Aim of the exercise
Copy the records that follow exactly as written, but not their pictures.

Data in this exercise

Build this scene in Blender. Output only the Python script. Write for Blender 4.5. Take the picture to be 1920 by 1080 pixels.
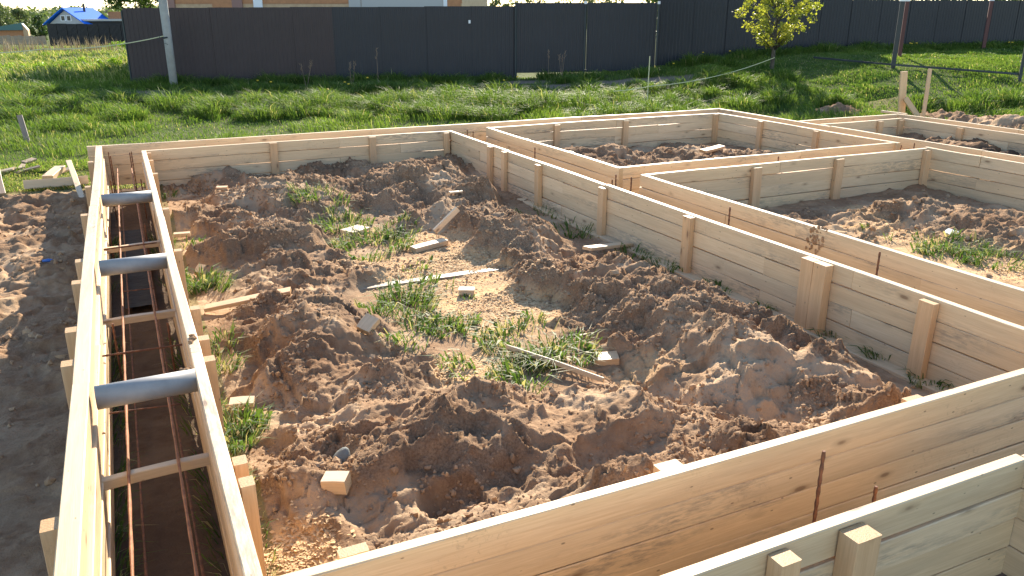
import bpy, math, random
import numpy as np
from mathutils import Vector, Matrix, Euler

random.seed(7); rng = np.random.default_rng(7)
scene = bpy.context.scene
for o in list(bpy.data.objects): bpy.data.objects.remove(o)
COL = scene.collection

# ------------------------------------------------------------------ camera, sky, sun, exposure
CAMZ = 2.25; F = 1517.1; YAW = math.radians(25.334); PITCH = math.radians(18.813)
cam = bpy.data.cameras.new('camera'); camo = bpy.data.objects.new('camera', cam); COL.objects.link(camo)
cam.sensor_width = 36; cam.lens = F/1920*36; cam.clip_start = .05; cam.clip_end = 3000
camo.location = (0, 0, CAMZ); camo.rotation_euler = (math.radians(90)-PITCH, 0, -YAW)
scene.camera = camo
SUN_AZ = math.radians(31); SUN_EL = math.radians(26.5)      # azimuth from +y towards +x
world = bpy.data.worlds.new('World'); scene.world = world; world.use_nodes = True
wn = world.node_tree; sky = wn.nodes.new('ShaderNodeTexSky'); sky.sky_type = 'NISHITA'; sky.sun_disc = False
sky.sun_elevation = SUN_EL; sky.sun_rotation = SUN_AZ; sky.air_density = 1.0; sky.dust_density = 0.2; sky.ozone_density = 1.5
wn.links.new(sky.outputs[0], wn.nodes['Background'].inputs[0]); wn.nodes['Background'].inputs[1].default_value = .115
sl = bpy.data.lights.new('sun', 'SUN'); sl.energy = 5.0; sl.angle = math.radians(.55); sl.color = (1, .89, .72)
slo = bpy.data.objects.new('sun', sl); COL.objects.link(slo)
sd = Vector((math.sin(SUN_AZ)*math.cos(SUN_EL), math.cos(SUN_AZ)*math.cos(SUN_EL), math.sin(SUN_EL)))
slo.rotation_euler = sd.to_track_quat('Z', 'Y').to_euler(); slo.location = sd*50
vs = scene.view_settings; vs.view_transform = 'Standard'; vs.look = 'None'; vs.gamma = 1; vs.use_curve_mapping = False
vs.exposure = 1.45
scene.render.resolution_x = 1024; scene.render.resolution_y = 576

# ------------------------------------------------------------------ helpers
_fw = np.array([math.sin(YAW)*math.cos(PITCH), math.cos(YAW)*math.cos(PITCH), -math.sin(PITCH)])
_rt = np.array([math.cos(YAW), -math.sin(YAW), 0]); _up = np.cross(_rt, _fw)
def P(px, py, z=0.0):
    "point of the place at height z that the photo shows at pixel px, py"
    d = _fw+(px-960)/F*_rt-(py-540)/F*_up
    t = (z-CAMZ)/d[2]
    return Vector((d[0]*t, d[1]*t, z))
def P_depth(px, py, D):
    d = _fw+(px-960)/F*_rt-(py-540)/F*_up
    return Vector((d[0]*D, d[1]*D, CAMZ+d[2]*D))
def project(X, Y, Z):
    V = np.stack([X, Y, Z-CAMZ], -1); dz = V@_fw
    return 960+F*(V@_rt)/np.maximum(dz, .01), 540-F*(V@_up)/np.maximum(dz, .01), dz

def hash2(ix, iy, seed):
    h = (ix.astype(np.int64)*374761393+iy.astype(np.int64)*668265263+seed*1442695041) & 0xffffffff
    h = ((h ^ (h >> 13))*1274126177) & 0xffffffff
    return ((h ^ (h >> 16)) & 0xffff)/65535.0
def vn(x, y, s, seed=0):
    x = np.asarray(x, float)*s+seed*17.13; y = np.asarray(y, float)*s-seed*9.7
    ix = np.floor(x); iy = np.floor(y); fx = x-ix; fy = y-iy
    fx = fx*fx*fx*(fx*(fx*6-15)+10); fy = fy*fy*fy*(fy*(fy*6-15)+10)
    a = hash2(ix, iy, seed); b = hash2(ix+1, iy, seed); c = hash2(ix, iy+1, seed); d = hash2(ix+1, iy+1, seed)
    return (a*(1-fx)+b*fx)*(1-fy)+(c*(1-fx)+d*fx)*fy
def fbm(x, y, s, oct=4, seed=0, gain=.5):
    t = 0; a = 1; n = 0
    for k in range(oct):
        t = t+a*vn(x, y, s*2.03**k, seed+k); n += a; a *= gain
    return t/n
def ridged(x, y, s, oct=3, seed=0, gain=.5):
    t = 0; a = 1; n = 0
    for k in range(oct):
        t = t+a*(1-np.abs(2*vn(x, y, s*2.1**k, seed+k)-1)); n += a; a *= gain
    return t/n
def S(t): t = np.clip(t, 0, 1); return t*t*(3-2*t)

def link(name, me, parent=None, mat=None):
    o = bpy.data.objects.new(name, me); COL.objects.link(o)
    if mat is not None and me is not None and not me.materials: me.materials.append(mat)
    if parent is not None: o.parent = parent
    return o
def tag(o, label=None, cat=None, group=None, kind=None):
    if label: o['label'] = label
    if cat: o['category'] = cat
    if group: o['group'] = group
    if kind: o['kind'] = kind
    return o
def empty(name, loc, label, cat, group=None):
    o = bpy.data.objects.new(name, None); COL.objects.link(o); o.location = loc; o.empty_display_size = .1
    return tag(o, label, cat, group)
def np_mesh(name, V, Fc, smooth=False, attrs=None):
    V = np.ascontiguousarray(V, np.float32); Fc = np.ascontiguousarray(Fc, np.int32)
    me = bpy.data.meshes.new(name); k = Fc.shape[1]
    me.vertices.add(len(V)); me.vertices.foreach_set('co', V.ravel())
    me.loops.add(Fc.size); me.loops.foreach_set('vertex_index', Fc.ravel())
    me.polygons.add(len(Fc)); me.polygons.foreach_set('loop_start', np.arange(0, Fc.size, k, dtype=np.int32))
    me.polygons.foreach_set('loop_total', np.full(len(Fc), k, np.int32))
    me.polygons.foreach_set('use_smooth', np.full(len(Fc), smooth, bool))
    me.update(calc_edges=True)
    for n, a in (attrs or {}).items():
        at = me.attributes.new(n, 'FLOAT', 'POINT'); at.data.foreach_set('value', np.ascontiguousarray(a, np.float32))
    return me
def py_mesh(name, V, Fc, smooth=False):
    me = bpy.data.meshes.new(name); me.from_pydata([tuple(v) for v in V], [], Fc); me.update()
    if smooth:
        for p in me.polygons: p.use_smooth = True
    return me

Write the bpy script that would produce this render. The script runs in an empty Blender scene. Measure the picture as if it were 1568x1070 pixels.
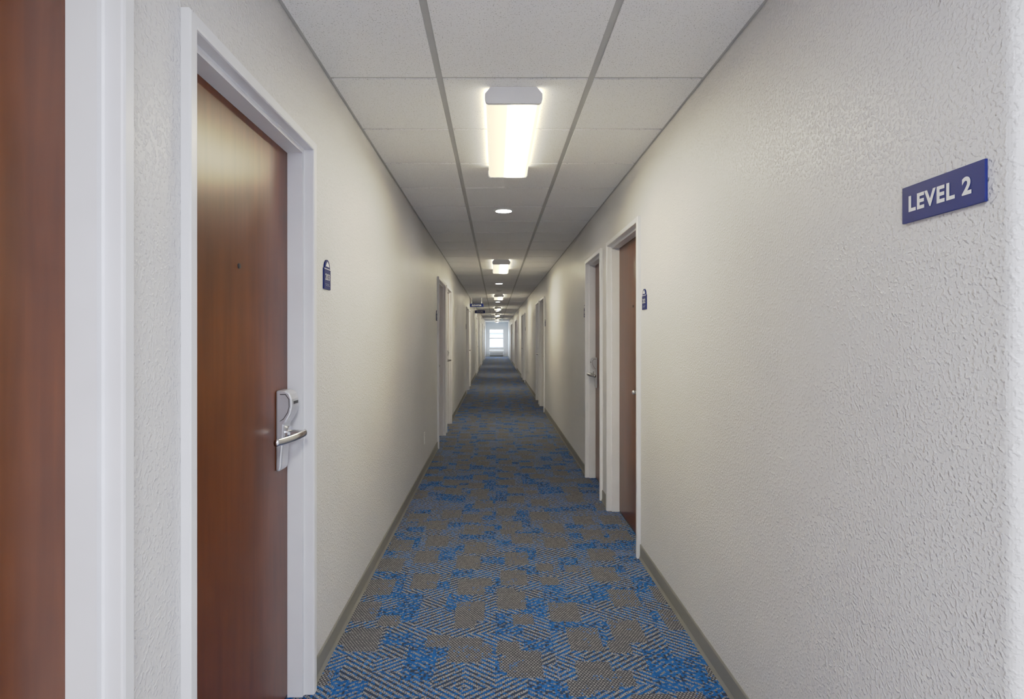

Solution to the exercise
Build this scene in Blender. Output only the Python script. Write for Blender 4.5. Take the picture to be 1920 by 1080 pixels.
import bpy, math, random
import numpy as np
from mathutils import Vector, Matrix, Euler

random.seed(7); rng = np.random.default_rng(7)
scene = bpy.context.scene
for o in list(bpy.data.objects): bpy.data.objects.remove(o)
COL = scene.collection

# ------------------------------------------------------------------ camera, sky, sun, exposure
CAMZ = 2.25; F = 1517.1; YAW = math.radians(25.334); PITCH = math.radians(18.813)
cam = bpy.data.cameras.new('camera'); camo = bpy.data.objects.new('camera', cam); COL.objects.link(camo)
cam.sensor_width = 36; cam.lens = F/1920*36; cam.clip_start = .05; cam.clip_end = 3000
camo.location = (0, 0, CAMZ); camo.rotation_euler = (math.radians(90)-PITCH, 0, -YAW)
scene.camera = camo
SUN_AZ = math.radians(31); SUN_EL = math.radians(26.5)      # azimuth from +y towards +x
world = bpy.data.worlds.new('World'); scene.world = world; world.use_nodes = True
wn = world.node_tree; sky = wn.nodes.new('ShaderNodeTexSky'); sky.sky_type = 'NISHITA'; sky.sun_disc = False
sky.sun_elevation = SUN_EL; sky.sun_rotation = SUN_AZ; sky.air_density = 1.0; sky.dust_density = 0.2; sky.ozone_density = 1.5
wn.links.new(sky.outputs[0], wn.nodes['Background'].inputs[0]); wn.nodes['Background'].inputs[1].default_value = .115
sl = bpy.data.lights.new('sun', 'SUN'); sl.energy = 5.0; sl.angle = math.radians(.55); sl.color = (1, .89, .72)
slo = bpy.data.objects.new('sun', sl); COL.objects.link(slo)
sd = Vector((math.sin(SUN_AZ)*math.cos(SUN_EL), math.cos(SUN_AZ)*math.cos(SUN_EL), math.sin(SUN_EL)))
slo.rotation_euler = sd.to_track_quat('Z', 'Y').to_euler(); slo.location = sd*50
vs = scene.view_settings; vs.view_transform = 'Standard'; vs.look = 'None'; vs.gamma = 1; vs.use_curve_mapping = False
vs.exposure = 1.45
scene.render.resolution_x = 1024; scene.render.resolution_y = 576

# ------------------------------------------------------------------ helpers
_fw = np.array([math.sin(YAW)*math.cos(PITCH), math.cos(YAW)*math.cos(PITCH), -math.sin(PITCH)])
_rt = np.array([math.cos(YAW), -math.sin(YAW), 0]); _up = np.cross(_rt, _fw)
def P(px, py, z=0.0):
    "point of the place at height z that the photo shows at pixel px, py"
    d = _fw+(px-960)/F*_rt-(py-540)/F*_up
    t = (z-CAMZ)/d[2]
    return Vector((d[0]*t, d[1]*t, z))
def P_depth(px, py, D):
    d = _fw+(px-960)/F*_rt-(py-540)/F*_up
    return Vector((d[0]*D, d[1]*D, CAMZ+d[2]*D))
def project(X, Y, Z):
    V = np.stack([X, Y, Z-CAMZ], -1); dz = V@_fw
    return 960+F*(V@_rt)/np.maximum(dz, .01), 540-F*(V@_up)/np.maximum(dz, .01), dz

def hash2(ix, iy, seed):
    h = (ix.astype(np.int64)*374761393+iy.astype(np.int64)*668265263+seed*1442695041) & 0xffffffff
    h = ((h ^ (h >> 13))*1274126177) & 0xffffffff
    return ((h ^ (h >> 16)) & 0xffff)/65535.0
def vn(x, y, s, seed=0):
    x = np.asarray(x, float)*s+seed*17.13; y = np.asarray(y, float)*s-seed*9.7
    ix = np.floor(x); iy = np.floor(y); fx = x-ix; fy = y-iy
    fx = fx*fx*fx*(fx*(fx*6-15)+10); fy = fy*fy*fy*(fy*(fy*6-15)+10)
    a = hash2(ix, iy, seed); b = hash2(ix+1, iy, seed); c = hash2(ix, iy+1, seed); d = hash2(ix+1, iy+1, seed)
    return (a*(1-fx)+b*fx)*(1-fy)+(c*(1-fx)+d*fx)*fy
def fbm(x, y, s, oct=4, seed=0, gain=.5):
    t = 0; a = 1; n = 0
    for k in range(oct):
        t = t+a*vn(x, y, s*2.03**k, seed+k); n += a; a *= gain
    return t/n
def ridged(x, y, s, oct=3, seed=0, gain=.5):
    t = 0; a = 1; n = 0
    for k in range(oct):
        t = t+a*(1-np.abs(2*vn(x, y, s*2.1**k, seed+k)-1)); n += a; a *= gain
    return t/n
def S(t): t = np.clip(t, 0, 1); return t*t*(3-2*t)

def link(name, me, parent=None, mat=None):
    o = bpy.data.objects.new(name, me); COL.objects.link(o)
    if mat is not None and me is not None and not me.materials: me.materials.append(mat)
    if parent is not None: o.parent = parent
    return o
def tag(o, label=None, cat=None, group=None, kind=None):
    if label: o['label'] = label
    if cat: o['category'] = cat
    if group: o['group'] = group
    if kind: o['kind'] = kind
    return o
def empty(name, loc, label, cat, group=None):
    o = bpy.data.objects.new(name, None); COL.objects.link(o); o.location = loc; o.empty_display_size = .1
    return tag(o, label, cat, group)
def np_mesh(name, V, Fc, smooth=False, attrs=None):
    V = np.ascontiguousarray(V, np.float32); Fc = np.ascontiguousarray(Fc, np.int32)
    me = bpy.data.meshes.new(name); k = Fc.shape[1]
    me.vertices.add(len(V)); me.vertices.foreach_set('co', V.ravel())
    me.loops.add(Fc.size); me.loops.foreach_set('vertex_index', Fc.ravel())
    me.polygons.add(len(Fc)); me.polygons.foreach_set('loop_start', np.arange(0, Fc.size, k, dtype=np.int32))
    me.polygons.foreach_set('loop_total', np.full(len(Fc), k, np.int32))
    me.polygons.foreach_set('use_smooth', np.full(len(Fc), smooth, bool))
    me.update(calc_edges=True)
    for n, a in (attrs or {}).items():
        at = me.attributes.new(n, 'FLOAT', 'POINT'); at.data.foreach_set('value', np.ascontiguousarray(a, np.float32))
    return me
def py_mesh(name, V, Fc, smooth=False):
    me = bpy.data.meshes.new(name); me.from_pydata([tuple(v) for v in V], [], Fc); me.update()
    if smooth:
        for p in me.polygons: p.use_smooth = True
    return me

Write the bpy script that would produce this render. The script runs in an empty Blender scene. Measure the picture as if it were 1568x1070 pixels.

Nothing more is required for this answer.